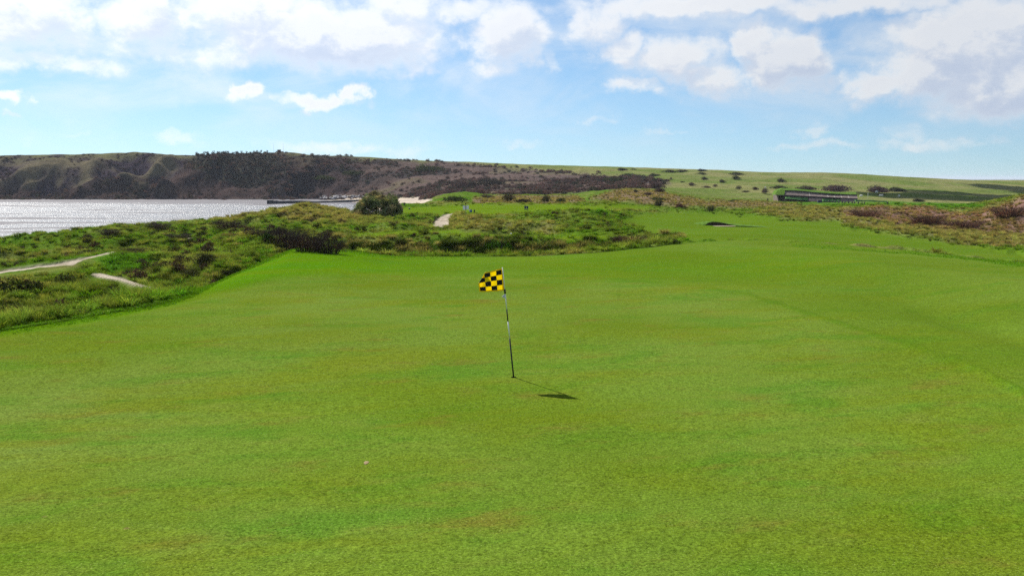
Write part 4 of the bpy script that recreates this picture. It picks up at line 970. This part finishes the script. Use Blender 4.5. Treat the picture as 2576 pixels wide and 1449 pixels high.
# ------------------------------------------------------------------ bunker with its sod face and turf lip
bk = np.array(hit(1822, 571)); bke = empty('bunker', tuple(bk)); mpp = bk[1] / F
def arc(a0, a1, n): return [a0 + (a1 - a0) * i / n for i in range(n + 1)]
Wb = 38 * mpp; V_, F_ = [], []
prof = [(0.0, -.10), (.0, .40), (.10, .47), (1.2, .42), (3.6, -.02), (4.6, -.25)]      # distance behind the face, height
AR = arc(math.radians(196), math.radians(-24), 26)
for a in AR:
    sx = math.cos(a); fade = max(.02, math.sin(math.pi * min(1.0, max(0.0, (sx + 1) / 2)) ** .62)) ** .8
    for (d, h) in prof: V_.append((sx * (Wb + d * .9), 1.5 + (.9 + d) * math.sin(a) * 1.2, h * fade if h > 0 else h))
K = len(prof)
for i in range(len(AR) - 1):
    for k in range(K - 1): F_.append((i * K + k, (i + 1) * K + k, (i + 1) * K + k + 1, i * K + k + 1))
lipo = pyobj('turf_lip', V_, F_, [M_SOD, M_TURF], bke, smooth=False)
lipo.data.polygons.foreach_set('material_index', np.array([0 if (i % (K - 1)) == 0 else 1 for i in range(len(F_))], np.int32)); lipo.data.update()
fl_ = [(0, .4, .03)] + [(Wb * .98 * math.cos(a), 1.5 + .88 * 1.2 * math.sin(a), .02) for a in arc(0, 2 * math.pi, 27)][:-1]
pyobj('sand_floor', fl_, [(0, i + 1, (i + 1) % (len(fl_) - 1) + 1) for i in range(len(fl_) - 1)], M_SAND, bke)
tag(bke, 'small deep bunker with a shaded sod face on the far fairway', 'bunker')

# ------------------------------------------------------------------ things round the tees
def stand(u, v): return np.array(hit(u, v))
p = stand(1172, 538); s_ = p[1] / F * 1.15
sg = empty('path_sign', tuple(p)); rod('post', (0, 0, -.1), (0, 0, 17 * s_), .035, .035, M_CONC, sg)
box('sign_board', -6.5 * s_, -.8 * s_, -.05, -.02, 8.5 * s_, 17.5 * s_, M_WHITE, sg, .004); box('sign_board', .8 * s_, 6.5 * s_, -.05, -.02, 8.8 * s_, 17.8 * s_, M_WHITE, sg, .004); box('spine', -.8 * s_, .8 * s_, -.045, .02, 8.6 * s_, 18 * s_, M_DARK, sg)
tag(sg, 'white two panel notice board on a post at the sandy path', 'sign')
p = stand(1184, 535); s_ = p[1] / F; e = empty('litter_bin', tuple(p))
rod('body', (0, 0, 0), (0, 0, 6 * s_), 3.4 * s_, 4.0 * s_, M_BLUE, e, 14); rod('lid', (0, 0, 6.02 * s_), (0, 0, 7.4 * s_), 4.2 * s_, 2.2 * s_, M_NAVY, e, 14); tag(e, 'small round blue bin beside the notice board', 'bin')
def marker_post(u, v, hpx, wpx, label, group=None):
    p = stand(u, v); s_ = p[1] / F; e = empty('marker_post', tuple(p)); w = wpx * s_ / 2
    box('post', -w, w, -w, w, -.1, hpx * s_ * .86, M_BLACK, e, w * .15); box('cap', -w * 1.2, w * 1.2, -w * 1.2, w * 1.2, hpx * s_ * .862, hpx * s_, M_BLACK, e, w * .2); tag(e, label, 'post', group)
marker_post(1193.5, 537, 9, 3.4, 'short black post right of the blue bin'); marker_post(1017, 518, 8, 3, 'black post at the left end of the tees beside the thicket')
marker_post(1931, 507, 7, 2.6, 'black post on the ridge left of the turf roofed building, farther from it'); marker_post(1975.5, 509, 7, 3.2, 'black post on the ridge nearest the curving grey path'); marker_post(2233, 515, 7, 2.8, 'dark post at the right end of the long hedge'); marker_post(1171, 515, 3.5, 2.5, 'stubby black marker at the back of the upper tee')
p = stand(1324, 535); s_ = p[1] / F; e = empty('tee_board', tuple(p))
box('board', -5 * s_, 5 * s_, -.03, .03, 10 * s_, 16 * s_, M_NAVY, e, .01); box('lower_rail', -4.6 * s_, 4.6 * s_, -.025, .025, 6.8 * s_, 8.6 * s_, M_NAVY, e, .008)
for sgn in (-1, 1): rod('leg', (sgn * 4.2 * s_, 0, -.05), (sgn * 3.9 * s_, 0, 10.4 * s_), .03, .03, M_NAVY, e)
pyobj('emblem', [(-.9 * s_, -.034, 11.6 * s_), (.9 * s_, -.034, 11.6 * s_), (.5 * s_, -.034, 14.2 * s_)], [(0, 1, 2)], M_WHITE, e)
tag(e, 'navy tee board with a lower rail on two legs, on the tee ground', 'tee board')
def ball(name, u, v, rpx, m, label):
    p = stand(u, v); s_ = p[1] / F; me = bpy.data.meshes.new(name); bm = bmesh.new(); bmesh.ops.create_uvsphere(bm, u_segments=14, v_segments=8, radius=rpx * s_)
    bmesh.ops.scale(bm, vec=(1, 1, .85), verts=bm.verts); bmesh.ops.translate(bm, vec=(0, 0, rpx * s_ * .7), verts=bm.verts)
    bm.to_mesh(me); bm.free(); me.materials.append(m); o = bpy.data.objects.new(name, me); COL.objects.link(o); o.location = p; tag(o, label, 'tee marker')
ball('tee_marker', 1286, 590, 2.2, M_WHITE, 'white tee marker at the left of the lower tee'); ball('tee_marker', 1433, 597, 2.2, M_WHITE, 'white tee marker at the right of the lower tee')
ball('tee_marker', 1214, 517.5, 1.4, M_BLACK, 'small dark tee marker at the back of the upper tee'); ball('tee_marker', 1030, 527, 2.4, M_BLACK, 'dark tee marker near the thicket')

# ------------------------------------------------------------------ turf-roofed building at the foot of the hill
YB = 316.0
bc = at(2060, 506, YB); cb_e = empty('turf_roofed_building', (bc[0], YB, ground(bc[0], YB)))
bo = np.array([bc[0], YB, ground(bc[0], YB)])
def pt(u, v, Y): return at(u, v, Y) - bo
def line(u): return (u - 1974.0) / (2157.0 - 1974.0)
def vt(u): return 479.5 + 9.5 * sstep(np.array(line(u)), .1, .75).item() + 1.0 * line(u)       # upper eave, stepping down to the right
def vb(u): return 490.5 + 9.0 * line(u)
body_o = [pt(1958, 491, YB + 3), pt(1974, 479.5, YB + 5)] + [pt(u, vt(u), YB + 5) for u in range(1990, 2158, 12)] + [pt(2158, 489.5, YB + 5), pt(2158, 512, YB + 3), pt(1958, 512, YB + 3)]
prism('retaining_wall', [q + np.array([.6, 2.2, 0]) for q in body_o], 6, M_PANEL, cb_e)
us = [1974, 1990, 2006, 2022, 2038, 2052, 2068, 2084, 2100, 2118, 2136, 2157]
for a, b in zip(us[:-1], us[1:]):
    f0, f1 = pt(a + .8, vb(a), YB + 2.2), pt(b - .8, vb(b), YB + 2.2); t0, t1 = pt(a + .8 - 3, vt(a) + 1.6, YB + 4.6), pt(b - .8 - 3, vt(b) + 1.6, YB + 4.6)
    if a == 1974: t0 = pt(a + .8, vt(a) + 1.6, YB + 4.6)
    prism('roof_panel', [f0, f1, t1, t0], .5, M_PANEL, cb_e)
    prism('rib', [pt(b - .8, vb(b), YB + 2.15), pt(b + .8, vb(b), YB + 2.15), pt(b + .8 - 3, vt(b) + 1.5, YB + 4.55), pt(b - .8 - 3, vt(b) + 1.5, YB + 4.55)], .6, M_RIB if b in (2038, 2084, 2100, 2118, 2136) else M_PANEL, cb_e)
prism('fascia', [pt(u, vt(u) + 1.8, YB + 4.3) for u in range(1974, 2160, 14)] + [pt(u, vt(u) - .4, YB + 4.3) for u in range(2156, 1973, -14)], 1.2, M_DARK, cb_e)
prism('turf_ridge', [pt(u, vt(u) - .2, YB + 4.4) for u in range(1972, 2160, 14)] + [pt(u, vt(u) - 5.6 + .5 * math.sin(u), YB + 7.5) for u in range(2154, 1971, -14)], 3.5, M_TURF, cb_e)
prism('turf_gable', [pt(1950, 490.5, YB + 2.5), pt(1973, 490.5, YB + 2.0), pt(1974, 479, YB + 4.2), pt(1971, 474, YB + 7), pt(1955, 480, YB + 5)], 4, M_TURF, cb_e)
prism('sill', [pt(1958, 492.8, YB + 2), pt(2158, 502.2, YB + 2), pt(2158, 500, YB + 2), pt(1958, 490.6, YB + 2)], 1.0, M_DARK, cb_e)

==

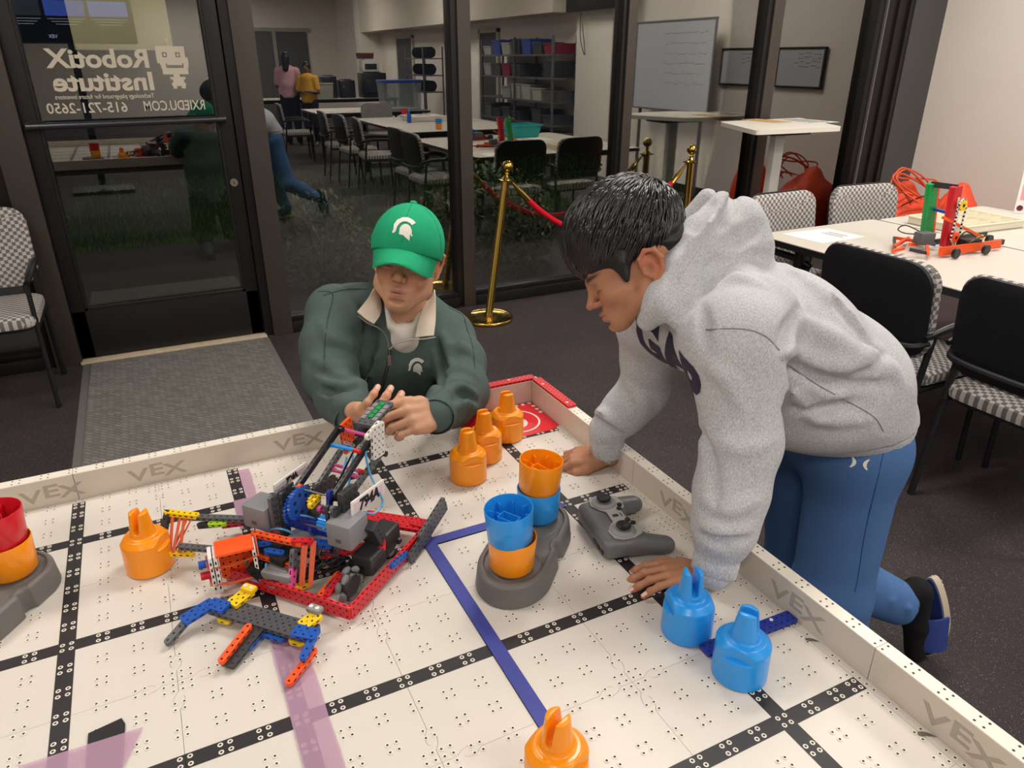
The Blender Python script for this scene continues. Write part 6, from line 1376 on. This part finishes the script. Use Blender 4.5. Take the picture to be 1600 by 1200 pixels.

...

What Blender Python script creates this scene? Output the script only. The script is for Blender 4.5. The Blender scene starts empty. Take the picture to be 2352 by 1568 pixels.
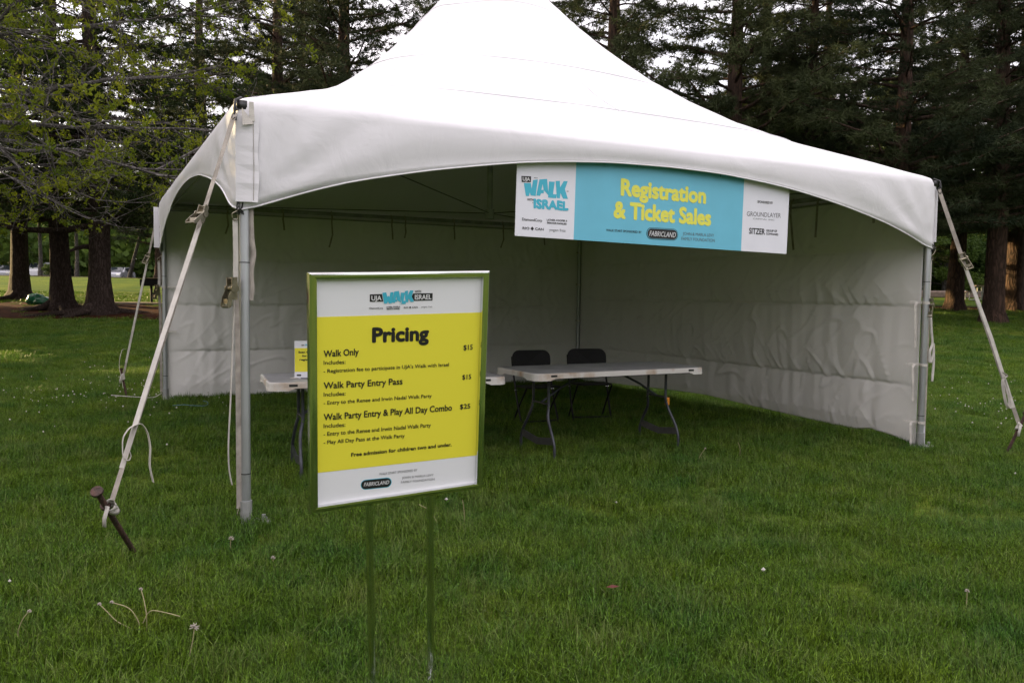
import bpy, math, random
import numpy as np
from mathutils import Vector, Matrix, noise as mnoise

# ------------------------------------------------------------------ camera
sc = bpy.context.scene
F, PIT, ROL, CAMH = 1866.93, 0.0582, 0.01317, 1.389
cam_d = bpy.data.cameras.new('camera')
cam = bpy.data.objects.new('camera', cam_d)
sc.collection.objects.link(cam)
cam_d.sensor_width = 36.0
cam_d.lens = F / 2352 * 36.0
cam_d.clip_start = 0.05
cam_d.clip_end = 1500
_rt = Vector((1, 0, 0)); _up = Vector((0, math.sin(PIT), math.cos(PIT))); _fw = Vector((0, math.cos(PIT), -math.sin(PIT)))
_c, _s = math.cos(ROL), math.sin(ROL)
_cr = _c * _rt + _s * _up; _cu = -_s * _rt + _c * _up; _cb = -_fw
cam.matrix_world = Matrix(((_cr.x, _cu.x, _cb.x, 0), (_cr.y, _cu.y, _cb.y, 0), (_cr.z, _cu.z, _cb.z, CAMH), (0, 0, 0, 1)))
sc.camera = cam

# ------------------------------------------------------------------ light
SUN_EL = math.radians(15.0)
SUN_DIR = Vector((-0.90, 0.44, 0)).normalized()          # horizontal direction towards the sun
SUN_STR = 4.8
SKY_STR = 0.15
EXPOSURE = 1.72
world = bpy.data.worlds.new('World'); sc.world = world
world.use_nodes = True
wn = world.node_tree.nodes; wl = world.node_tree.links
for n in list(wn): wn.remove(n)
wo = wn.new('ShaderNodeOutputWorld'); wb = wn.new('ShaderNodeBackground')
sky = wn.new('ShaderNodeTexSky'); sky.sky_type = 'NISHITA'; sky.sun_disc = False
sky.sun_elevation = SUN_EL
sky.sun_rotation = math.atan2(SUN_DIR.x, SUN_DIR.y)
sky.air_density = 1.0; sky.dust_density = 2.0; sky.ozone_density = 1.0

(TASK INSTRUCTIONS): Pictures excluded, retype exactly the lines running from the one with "What Blender Python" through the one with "sky.air_density = 1.0;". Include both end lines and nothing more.

(SOLUTION TO THE EXERCISE):
What Blender Python script creates this scene? Output the script only. The script is for Blender 4.5. The Blender scene starts empty. Take the picture to be 2352 by 1568 pixels.
import bpy, math, random
import numpy as np
from mathutils import Vector, Matrix, noise as mnoise

# ------------------------------------------------------------------ camera
sc = bpy.context.scene
F, PIT, ROL, CAMH = 1866.93, 0.0582, 0.01317, 1.389
cam_d = bpy.data.cameras.new('camera')
cam = bpy.data.objects.new('camera', cam_d)
sc.collection.objects.link(cam)
cam_d.sensor_width = 36.0
cam_d.lens = F / 2352 * 36.0
cam_d.clip_start = 0.05
cam_d.clip_end = 1500
_rt = Vector((1, 0, 0)); _up = Vector((0, math.sin(PIT), math.cos(PIT))); _fw = Vector((0, math.cos(PIT), -math.sin(PIT)))
_c, _s = math.cos(ROL), math.sin(ROL)
_cr = _c * _rt + _s * _up; _cu = -_s * _rt + _c * _up; _cb = -_fw
cam.matrix_world = Matrix(((_cr.x, _cu.x, _cb.x, 0), (_cr.y, _cu.y, _cb.y, 0), (_cr.z, _cu.z, _cb.z, CAMH), (0, 0, 0, 1)))
sc.camera = cam

# ------------------------------------------------------------------ light
SUN_EL = math.radians(15.0)
SUN_DIR = Vector((-0.90, 0.44, 0)).normalized()          # horizontal direction towards the sun
SUN_STR = 4.8
SKY_STR = 0.15
EXPOSURE = 1.72
world = bpy.data.worlds.new('World'); sc.world = world
world.use_nodes = True
wn = world.node_tree.nodes; wl = world.node_tree.links
for n in list(wn): wn.remove(n)
wo = wn.new('ShaderNodeOutputWorld'); wb = wn.new('ShaderNodeBackground')
sky = wn.new('ShaderNodeTexSky'); sky.sky_type = 'NISHITA'; sky.sun_disc = False
sky.sun_elevation = SUN_EL
sky.sun_rotation = math.atan2(SUN_DIR.x, SUN_DIR.y)
sky.air_density = 1.0; sky.dust_density = 2.0; sky.ozone_density = 1.0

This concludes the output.